• **Provided information**:
========================================================================
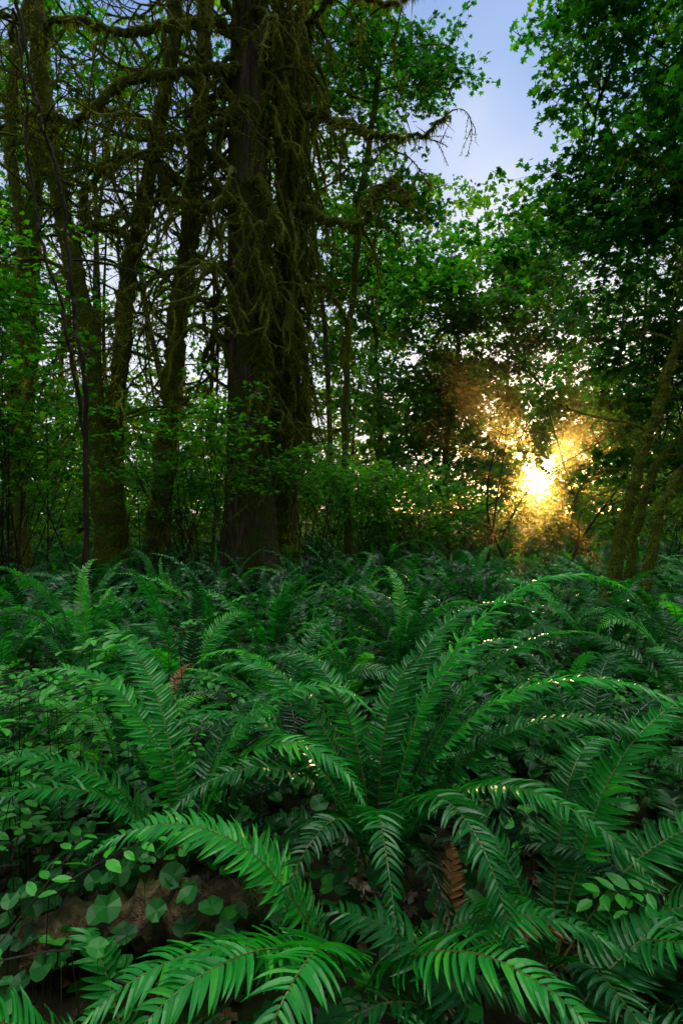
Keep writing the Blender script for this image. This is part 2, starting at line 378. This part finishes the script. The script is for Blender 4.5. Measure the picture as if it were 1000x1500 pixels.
# low herbs between the ferns further back
mb = MB(); n = 28000
C = np.c_[rng.uniform(-1, 1, n), 2+rng.random(n)**.7*14, np.zeros(n)]; C[:, 0] *= C[:, 1]*.85+1
C[:, 2] = gz(C[:, 0], C[:, 1])+rng.uniform(.03, .32, n)
leaves(mb, C, np.array([0, 0, 1.])+rng.normal(size=C.shape)*.5, rng.uniform(.05, .12, n), TRI_V, TRI_F, np.clip(rng.normal(.2, .2, n), 0, 1), filt=False)
mb.obj('herb_layer', [M_COVER])
mb = MB(); n = 3500
C = np.c_[rng.uniform(-3, 3, n), rng.uniform(.5, 5, n), np.zeros(n)]; C[:, 2] = gz(C[:, 0], C[:, 1])+rng.uniform(.005, .03, n)
leaves(mb, C, np.array([0, 0, 1.])+rng.normal(size=C.shape)*.35, rng.uniform(.03, .09, n), MAPLE_V, MAPLE_F, np.clip(rng.normal(.45, .25, n), 0, 1), filt=False)
for _ in range(260):
    x, y = rng.uniform(-2.5, 2.5), rng.uniform(.7, 4); P = grow((x, y, gz(x, y)+.03), rng.normal(size=3)*[1, 1, .15], rng.uniform(.15, .6), 0, .15, .06)
    P[:, 2] = np.maximum(P[:, 2], gz(P[:, 0], P[:, 1])+.01); tube(mb, P, rng.uniform(.002, .006), 4, .3, 1)
mb.obj('leaf_litter', [M_LITTER, M_TWIG])

def sprig(mb, p, d, Ln, lsz, droop=.5):
    P = grow(p, d, Ln, droop, .12, .05); tube(mb, P, np.linspace(.003, .001, len(P)), 4, .5, 1)
    T = nrm(np.gradient(P, axis=0)); sd = nrm(np.cross(T, [0, 0, 1.]))
    for sg in (-1, 1):
        D = sd*sg+T*.5; q = P[3:]+D[3:]*.005
        leaves(mb, q, np.array([0, 0, 1.])+rng.normal(size=q.shape)*.25, rng.uniform(.7, 1.2, len(q))*lsz, OV_V, OV_F,
               np.clip(rng.normal(.8, .15, len(q)), 0, 1), D=D[3:], filt=False)
for (bx, by, cnt, h) in [(-1.3, 1.95, 14, .75), (-1.1, 2.5, 10, .8), (-.85, 2.3, 7, .8), (-1.0, 1.5, 9, .38), (1.2, 1.5, 5, .3), (-1.7, 2.4, 10, .8)]:
    mb = MB()
    for _ in range(cnt):
        az = rng.random()*6.28; z0 = rng.uniform(.3, h)
        st = np.array([bx+rng.normal()*.15, by+rng.normal()*.15, 0]); st[2] = gz(st[0], st[1])
        top = st+[rng.normal()*.05, rng.normal()*.05, z0]; tube(mb, np.linspace(st, top, 5), .002, 4, .1, 1)
        sprig(mb, top, (math.cos(az), math.sin(az), .25), rng.uniform(.3, .6), .06)
    mb.obj('huckleberry_shrub', [M_COVER, M_TWIG])
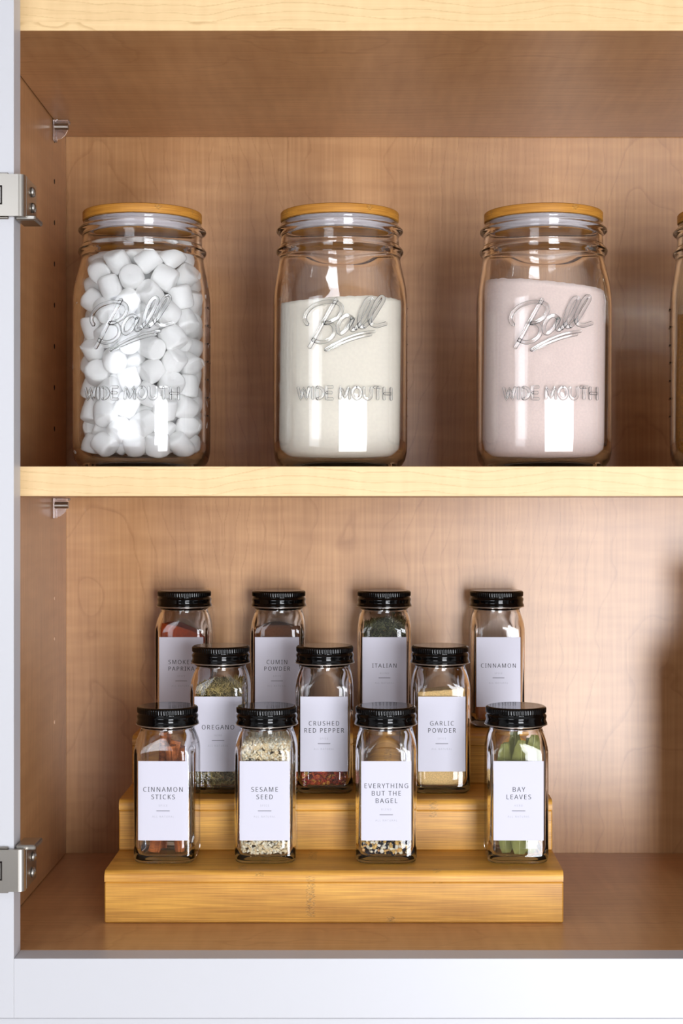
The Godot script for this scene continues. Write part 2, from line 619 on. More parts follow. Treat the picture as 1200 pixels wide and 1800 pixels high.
========================================================================
• **Requirement**: Will you restate every entry word for word and omit the images?

• **Result for this exercise**:
Keep writing the Blender script for this image. This is part 2, starting at line 378. This part finishes the script. The script is for Blender 4.5. Measure the picture as if it were 1000x1500 pixels.
# low herbs between the ferns further back
mb = MB(); n = 28000
C = np.c_[rng.uniform(-1, 1, n), 2+rng.random(n)**.7*14, np.zeros(n)]; C[:, 0] *= C[:, 1]*.85+1
C[:, 2] = gz(C[:, 0], C[:, 1])+rng.uniform(.03, .32, n)
leaves(mb, C, np.array([0, 0, 1.])+rng.normal(size=C.shape)*.5, rng.uniform(.05, .12, n), TRI_V, TRI_F, np.clip(rng.normal(.2, .2, n), 0, 1), filt=False)
mb.obj('herb_layer', [M_COVER])
mb = MB(); n = 3500
C = np.c_[rng.uniform(-3, 3, n), rng.uniform(.5, 5, n), np.zeros(n)]; C[:, 2] = gz(C[:, 0], C[:, 1])+rng.uniform(.005, .03, n)
leaves(mb, C, np.array([0, 0, 1.])+rng.normal(size=C.shape)*.35, rng.uniform(.03, .09, n), MAPLE_V, MAPLE_F, np.clip(rng.normal(.45, .25, n), 0, 1), filt=False)
for _ in range(260):
    x, y = rng.uniform(-2.5, 2.5), rng.uniform(.7, 4); P = grow((x, y, gz(x, y)+.03), rng.normal(size=3)*[1, 1, .15], rng.uniform(.15, .6), 0, .15, .06)
    P[:, 2] = np.maximum(P[:, 2], gz(P[:, 0], P[:, 1])+.01); tube(mb, P, rng.uniform(.002, .006), 4, .3, 1)
mb.obj('leaf_litter', [M_LITTER, M_TWIG])

def sprig(mb, p, d, Ln, lsz, droop=.5):
    P = grow(p, d, Ln, droop, .12, .05); tube(mb, P, np.linspace(.003, .001, len(P)), 4, .5, 1)
    T = nrm(np.gradient(P, axis=0)); sd = nrm(np.cross(T, [0, 0, 1.]))
    for sg in (-1, 1):
        D = sd*sg+T*.5; q = P[3:]+D[3:]*.005
        leaves(mb, q, np.array([0, 0, 1.])+rng.normal(size=q.shape)*.25, rng.uniform(.7, 1.2, len(q))*lsz, OV_V, OV_F,
               np.clip(rng.normal(.8, .15, len(q)), 0, 1), D=D[3:], filt=False)
for (bx, by, cnt, h) in [(-1.3, 1.95, 14, .75), (-1.1, 2.5, 10, .8), (-.85, 2.3, 7, .8), (-1.0, 1.5, 9, .38), (1.2, 1.5, 5, .3), (-1.7, 2.4, 10, .8)]:
    mb = MB()
    for _ in range(cnt):
        az = rng.random()*6.28; z0 = rng.uniform(.3, h)
        st = np.array([bx+rng.normal()*.15, by+rng.normal()*.15, 0]); st[2] = gz(st[0], st[1])
        top = st+[rng.normal()*.05, rng.normal()*.05, z0]; tube(mb, np.linspace(st, top, 5), .002, 4, .1, 1)
        sprig(mb, top, (math.cos(az), math.sin(az), .25), rng.uniform(.3, .6), .06)
    mb.obj('huckleberry_shrub', [M_COVER, M_TWIG])
The Godot script for this scene continues. Write part 2, from line 619 on. More parts follow. Treat the picture as 1200 pixels wide and 1800 pixels high.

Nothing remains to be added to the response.